Industry players are worried over a possible increment in tariffs, particularly electricity, as part of the outcome of discussions with the International Monetary Fund (IMF) – saying such a development would worsen the plight of domestic producers.
Already, the Public Utilities Regulatory Commission (PURC) has given notice of announcing new utility prices for the 2022 to 2027 period on July 15 – after receiving proposals from the Ghana Water Company Limited (GWCL) and the Electricity Company of Ghana (ECG) for 334 percent and 148 percent tariff hikes respectively.

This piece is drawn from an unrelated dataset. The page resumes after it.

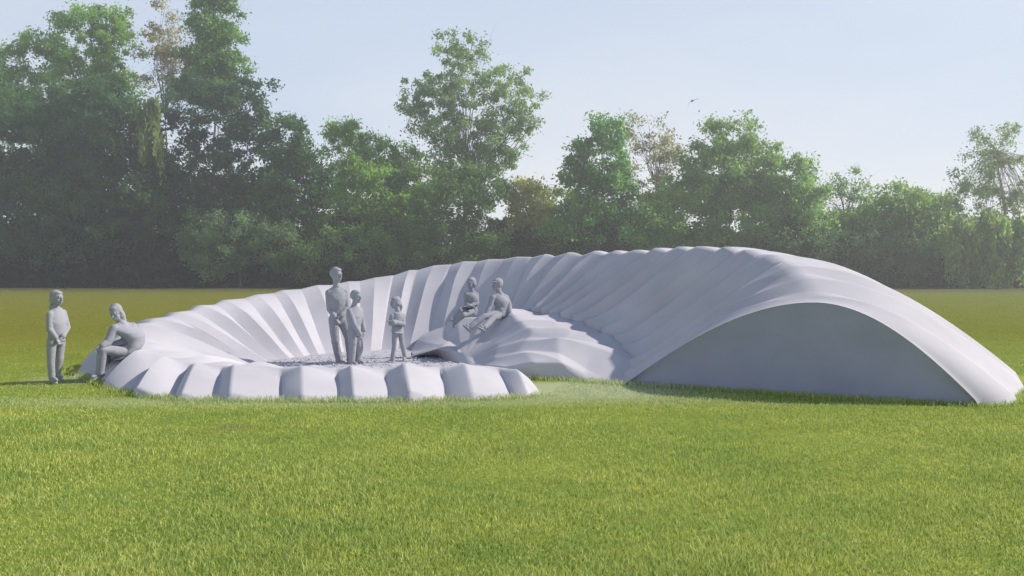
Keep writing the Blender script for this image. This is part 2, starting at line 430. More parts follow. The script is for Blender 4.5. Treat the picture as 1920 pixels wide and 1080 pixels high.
#@@FIG0
# ---------------------------------------------------------------- people
def vball(c, r, axes=None, n=12):
    """ellipsoid: r scalar or 3 radii along axes (3 orthogonal vectors)"""
    c = Vector(c)
    if axes is None: axes = (Vector((1, 0, 0)), Vector((0, 1, 0)), Vector((0, 0, 1)))
    if not hasattr(r, '__len__'): r = (r, r, r)
    vs, fs = [], []
    for i in range(n+1):
        th = math.pi*i/n
        for k in range(n*2):
            ph = math.pi*k/n
            vs.append(c+axes[0]*r[0]*math.sin(th)*math.cos(ph)+axes[1]*r[1]*math.sin(th)*math.sin(ph)+axes[2]*r[2]*math.cos(th))
    m = n*2
    for i in range(n):
        for k in range(m): fs.append((i*m+k, (i+1)*m+k, (i+1)*m+(k+1) % m, i*m+(k+1) % m))
    return vs, fs

def vloft(secs, n=20):
    """secs: (centre, side vector*halfwidth, front vector*halfdepth); closed ends"""
    vs, fs = [], []
    for c, a, b in secs:
        for k in range(n):
            an = 2*math.pi*k/n; vs.append(Vector(c)+a*math.cos(an)+b*math.sin(an))
    for i in range(len(secs)-1):
        for k in range(n): fs.append((i*n+k, i*n+(k+1) % n, (i+1)*n+(k+1) % n, (i+1)*n+k))
    fs.append(tuple(range(n))[::-1]); fs.append(tuple((len(secs)-1)*n+k for k in range(n)))
    return vs, fs

def vcap(p0, r0, p1, r1, bulge=0.0, n=14):
    p0, p1 = Vector(p0), Vector(p1); d = (p1-p0); L = d.length or 1e-4; d /= L
    a = d.cross(Vector((.23, .35, .9))).normalized(); b = d.cross(a)
    secs = []
    for i in range(5):
        t = i/4*math.pi/2; secs.append((p0-d*r0*math.cos(t), a*max(r0*math.sin(t), 1e-4), b*max(r0*math.sin(t), 1e-4)))
    for i in range(1, 8):
        t = i/8; r = r0+(r1-r0)*t+bulge*math.sin(math.pi*min(1, t*1.5))*r0*(1 if t < .67 else 0)
        secs.append((p0.lerp(p1, t), a*r, b*r))
    for i in range(5):
        t = i/4*math.pi/2; secs.append((p1+d*r1*math.sin(t), a*max(r1*math.cos(t), 1e-4), b*max(r1*math.cos(t), 1e-4)))
    return vloft(secs, n)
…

Conveying the unease of stakeholders as a panellist during the maiden 3Business Colloquium, Chairman for the Greater Accra Regional arm of the Association of Ghana Industries (AGI), Tsonam Cleanse Akpeloo said: “We anticipate that the price of electricity will go up, and for us in industry about 30 percent of our total production cost goes to power; and we are saying it is too high already, so given that the price of power will go up, it has left us very concerned,” he explained
Despite the consensus of panellists (Minister for Information, Kojo Oppong Nkrumah; Director of Research at the Institute for Economic Affairs (IEA), Dr. John Kwakye; and Head of Research at the African Centre for Economic Transformation (ACET), Dr. John Asafu-Adjaye) present that there are existing structural challenges in the economy which must be addressed, primarily through increased production, Mr. Akpeloo suggested there are too many factors currently hampering this.
Chief among them, he noted, is instability of the cedi, which he suggested is responsible for the muted contribution of the sector to Gross Domestic Product (GDP).
Even as the Producer Price Inflation (PPI) accelerated to 33.5 percent at the end of May, the AGI Greater Accra Chairman warned that rising prices are constituting a major disincentive to local producers.
“At the bottom line is the exchange rate. Most of our raw materials are imported and the rate keeps changing rapidly, making imported items cheaper for the end consumer. In addition, these imported items benefit from the benchmark values. While we can share some of the cost with consumers, there is a limit to how far we can go,” he said.
Another aggravating factor, he suggested, is the perceived lack of a clear policy protecting local industry. This has made neighbouring countries more attractive for domestic players, as well as investors.
With the state commencing engagements with the Fund, Mr. Akpeloo said his outfit will seek an audience with managers of the economy on shared concerns while offering relevant input.
“We intend to engage the Ministry of Finance to see how the AGI can be part of this conversation. We would like our voices to be heard in the conversation, as there are many elements which affect us directly,” he said.